Exercise goal |
Starting with the first line of the listing, quote each line exactly until and including the one with "return float(np.interp(x, xs, ys))", leaving pictures out.

Data extract |
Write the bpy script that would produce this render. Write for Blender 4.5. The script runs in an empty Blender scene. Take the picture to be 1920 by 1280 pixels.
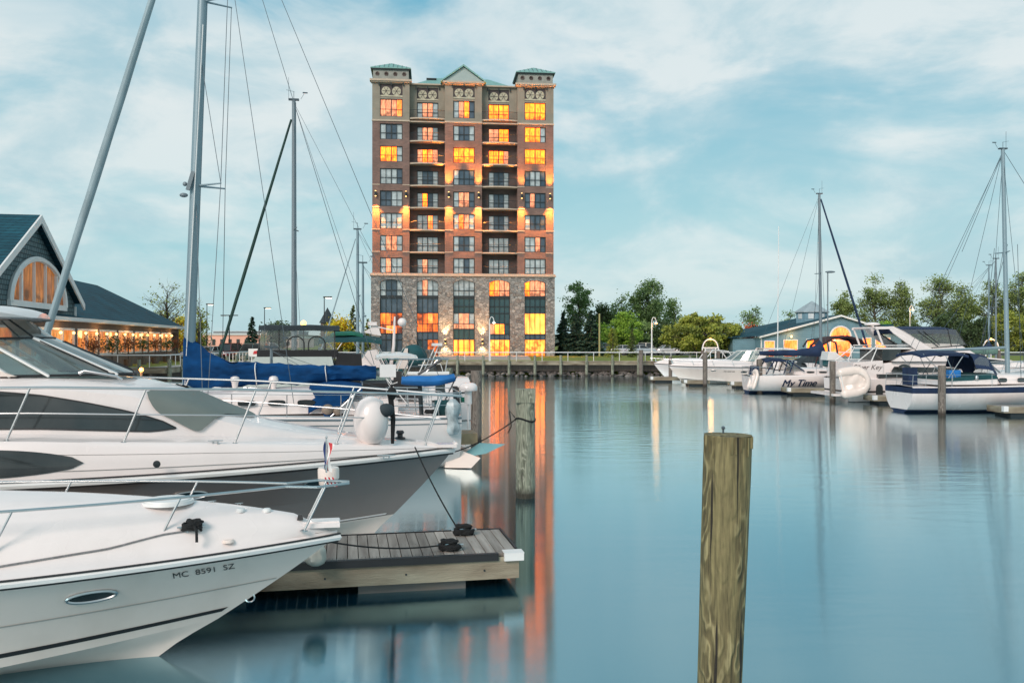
import bpy, math, random
import numpy as np
from mathutils import Vector, Matrix, noise
R = math.radians
F, H = 1600.0, 3.5            # focal length in photo pixels, camera height above the water
scene = bpy.context.scene
COL = scene.collection
def at(px, py, Y): return Vector(((px-960)/F*Y, Y, H-(py-640)/F*Y))
def gx(px, Y): return (px-960)/F*Y
def lerp(a, b, t): return a+(b-a)*t
def interp(x, xs, ys):
    return float(np.interp(x, xs, ys))

# ------------------------------------------------------------------ mesh builder
class MB:
    def __init__(s): s.v=[]; s.f=[]; s.m=[]
    def add(s, vs, fs, m=0):
        b=len(s.v); s.v += [tuple(p) for p in vs]
        s.f += [tuple(b+i for i in f) for f in fs]; s.m += [m]*len(fs)
    def box(s, c, d, m=0, rz=0.0, taper=1.0):
        cx,cy,cz=c; dx,dy,dz=d[0]/2,d[1]/2,d[2]/2; vs=[]
        ca,sa=math.cos(rz),math.sin(rz)
        for k in (-1,1):
            t = taper if k==1 else 1.0
            for i,j in ((-1,-1),(1,-1),(1,1),(-1,1)):
                x,y=i*dx*t,j*dy*t
                vs.append((cx+x*ca-y*sa, cy+x*sa+y*ca, cz+k*dz))
        s.add(vs,[(3,2,1,0),(4,5,6,7),(0,1,5,4),(1,2,6,5),(2,3,7,6),(3,0,4,7)],m)
    def bb(s, x0,x1,y0,y1,z0,z1,m=0): s.box(((x0+x1)/2,(y0+y1)/2,(z0+z1)/2),(x1-x0,y1-y0,z1-z0),m)
    def bar(s, p, q, w, h, m=0, up=(0,0,1)):
        p,q=Vector(p),Vector(q); d=(q-p).normalized(); u=Vector(up)
        if abs(d.dot(u))>.98: u=Vector((0,1,0))
        a=d.cross(u).normalized()*w/2; b=a.cross(d).normalized()*h/2
        vs=[p-a-b,p+a-b,p+a+b,p-a+b,q-a-b,q+a-b,q+a+b,q-a+b]
        s.add(vs,[(3,2,1,0),(4,5,6,7),(0,1,5,4),(1,2,6,5),(2,3,7,6),(3,0,4,7)],m)
    def tube(s, pts, r, m=0, n=8, caps=True, closed=False):
        pts=[Vector(p) for p in pts]; N=len(pts); vs=[]; fs=[]
        rr = r if isinstance(r,(list,tuple)) else [r]*N
        prev=None
        for i,p in enumerate(pts):
            if closed: d=(pts[(i+1)%N]-pts[i-1]).normalized()
            else: d=(pts[min(i+1,N-1)]-pts[max(i-1,0)]).normalized()
            if prev is None:
                a=d.orthogonal().normalized()
            else:
                a=prev-d*prev.dot(d)
                a = a.normalized() if a.length>1e-6 else d.orthogonal().normalized()
            prev=a; b=d.cross(a)
            for k in range(n):
                t=2*math.pi*k/n
                vs.append(p+(a*math.cos(t)+b*math.sin(t))*rr[i])
        L = N if closed else N-1
        for i in range(L):
            j=(i+1)%N
            for k in range(n):
                l=(k+1)%n
                fs.append((i*n+k,i*n+l,j*n+l,j*n+k))
        if caps and not closed:
            fs.append(tuple(range(n-1,-1,-1))); fs.append(tuple((N-1)*n+k for k in range(n)))
        s.add(vs,fs,m)
    def cyl(s,p,q,r0,r1=None,n=16,m=0): s.tube([p,q],[r0,r0 if r1 is None else r1],m,n)
    def grid(s, rows, m=0, mrow=None, flip=False):
        nr,nc=len(rows),len(rows[0]); vs=[p for r in rows for p in r]; b=len(s.v)
        s.v += [tuple(p) for p in vs]
        for i in range(nr-1):
            for j in range(nc-1):
                f=(b+i*nc+j,b+i*nc+j+1,b+(i+1)*nc+j+1,b+(i+1)*nc+j)
                s.f.append(f[::-1] if flip else f)
                s.m.append(mrow[j] if mrow else m)
    def poly(s, pts, m=0): s.add(pts,[tuple(range(len(pts)))],m)
    def prism(s, pts, vec, m=0, mside=None):
        v=Vector(vec); n=len(pts); a=[Vector(p) for p in pts]; b=[p+v for p in a]
        s.add(a+b,[tuple(range(n-1,-1,-1)),tuple(range(n,2*n))],m)
        s.add(a+b,[(i,(i+1)%n,n+(i+1)%n,n+i) for i in range(n)],m if mside is None else mside)
    def ell(s, c, r, m=0, nu=14, nv=9, z0=-1.0, pw=1.0):
        vs=[];fs=[]
        for i in range(nv+1):
            ph=lerp(math.asin(max(-1,z0)),math.pi/2,i/nv)
            for k in range(nu):
                th=2*math.pi*k/nu
                cc=abs(math.cos(ph))**pw
                vs.append((c[0]+r[0]*cc*math.cos(th),c[1]+r[1]*cc*math.sin(th),c[2]+r[2]*math.sin(ph)))
        for i in range(nv):
            for k in range(nu):
                l=(k+1)%nu; fs.append((i*nu+k,i*nu+l,(i+1)*nu+l,(i+1)*nu+k))
        if z0>-1: fs.append(tuple(range(nu-1,-1,-1)))
        s.add(vs,fs,m)
    def lathe(s, prof, c=(0,0,0), m=0, n=20, axis='z'):
        vs=[];fs=[]
        for r,z in prof:
            for k in range(n):
                t=2*math.pi*k/n
                if axis=='z': vs.append((c[0]+r*math.cos(t),c[1]+r*math.sin(t),c[2]+z))
                elif axis=='x': vs.append((c[0]+z,c[1]+r*math.cos(t),c[2]+r*math.sin(t)))
                else: vs.append((c[0]+r*math.cos(t),c[1]+z,c[2]+r*math.sin(t)))
        for i in range(len(prof)-1):
            for k in range(n):
                l=(k+1)%n; fs.append((i*n+k,i*n+l,(i+1)*n+l,(i+1)*n+k))
        s.add(vs,fs,m)
    def xf(s, M): s.v=[tuple(M@Vector(p)) for p in s.v]; return s
    def build(s, name, mats, parent=None, smooth=35, loc=None):
        me=bpy.data.meshes.new(name)
        me.from_pydata(s.v,[],s.f)
        mats = mats if isinstance(mats,(list,tuple)) else [mats]
        for m in mats: me.materials.append(m)
        me.polygons.foreach_set('material_index',s.m)
        if smooth:
            me.polygons.foreach_set('use_smooth',[True]*len(s.f))
            me.set_sharp_from_angle(angle=R(smooth))
        me.update()
        o=bpy.data.objects.new(name,me); COL.objects.link(o)
        if parent: o.parent=parent
        if loc is not None: o.location=loc
        return o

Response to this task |
Write the bpy script that would produce this render. Write for Blender 4.5. The script runs in an empty Blender scene. Take the picture to be 1920 by 1280 pixels.
import bpy, math, random
import numpy as np
from mathutils import Vector, Matrix, noise
R = math.radians
F, H = 1600.0, 3.5            # focal length in photo pixels, camera height above the water
scene = bpy.context.scene
COL = scene.collection
def at(px, py, Y): return Vector(((px-960)/F*Y, Y, H-(py-640)/F*Y))
def gx(px, Y): return (px-960)/F*Y
def lerp(a, b, t): return a+(b-a)*t
def interp(x, xs, ys):
    return float(np.interp(x, xs, ys))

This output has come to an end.